The 20-kilowatt solar carport is one of the largest commercial solar charging station installations in North America, said the company. It's not quite a direct sunshine-to-fuel transformation, as the Ontario-made Heliene solar panels feed electricity into the grid as well as into a back-up lithium-ion battery, while plug-in vehicles connected to any of the eight EVSEs simultaneously pull electricity from the grid. The panels also power the carport's LED lights and security system.

The innovative solar-powered EV carport is intended to generate enough clean, renewable energy to recharge Baka's Volt fleet for 25 years. This will reduce Baka's greenhouse gas emissions by more than 460 tons and allow more than 1.5 million kilometres of clean driving, the company estimates.

It also highlights the firm's ambitious environmental efforts, as Baka plans to install an even-larger 80-kW solar array panel on its roof in early 2013, said Killingbeck, as well as more publicly accessible EV charge stations.
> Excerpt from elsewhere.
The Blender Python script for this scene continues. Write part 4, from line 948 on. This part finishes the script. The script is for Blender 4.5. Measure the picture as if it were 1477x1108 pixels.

VW seven-seat crossover coming to North America

A new seven-seat VW crossover is reportedly on its way to North America, and a crossover smaller than the compact Tiguan is also in development, though whether that one reaches these shores is still a question mark.

Wire service Bloomberg recently quoted VW AG's Peter Thul confirming comments about the seven-seat people mover coming in the next few years, first made by development chief Ulrich Hackenberg in an interview with Germany's Automobilwoche. The large crossover will provide a seven-seat alternative to a minivan for American drivers, said Thul, though that usually means Canada as well.

This doesn't bode well for the future of the VW Routan, the Dodge Caravan's fraternal twin produced in Windsor, Ont., though no mention was made in the report of dropping the slow-selling minivan.

BMW, Mercedes-Benz diverting cars from Europe

BMW will send "tens of thousands" of vehicles originally earmarked for debt-ravaged Europe to the United States and Asia this year, trade journal Automotive News reported recently, though BMW Canada says none of those thousands of vehicles will arrive in Canada, as far as Canadian officials know.

"We do not expect to receive more units from Germany," said an official within BMW Canada, who requested anonymity. "We currently have a very good balance of inventory for the remainder of the year, and to start 2013."

Mercedes-Benz Canada suggested that it will receive more vehicles than originally planned this year, but not because of falling European markets, but because it has requested more production for higher-than-expected sales.

"There is a team of people in Stuttgart who monitors very closely how things are going in all markets, and there are constant production adjustments on a worldwide basis," said JoAnne Caza, communications manager for Mercedes-Benz in Canada. She notes that the firm's sales are up 10 per cent this year, and that's without sales of its high-volume B-Class hatchback, though part of that was previously planned growth for 2012.

But she discounted the possibility of more sales incentives on slow-selling European vehicles, or a greater variety of diesels or hatchbacks coming into the Canadian market in the short term because of a slowing European market. "It's sometimes difficult to get the additional production [we request] because our cars have different specs and engines, so it's not just a quick swap from market to market."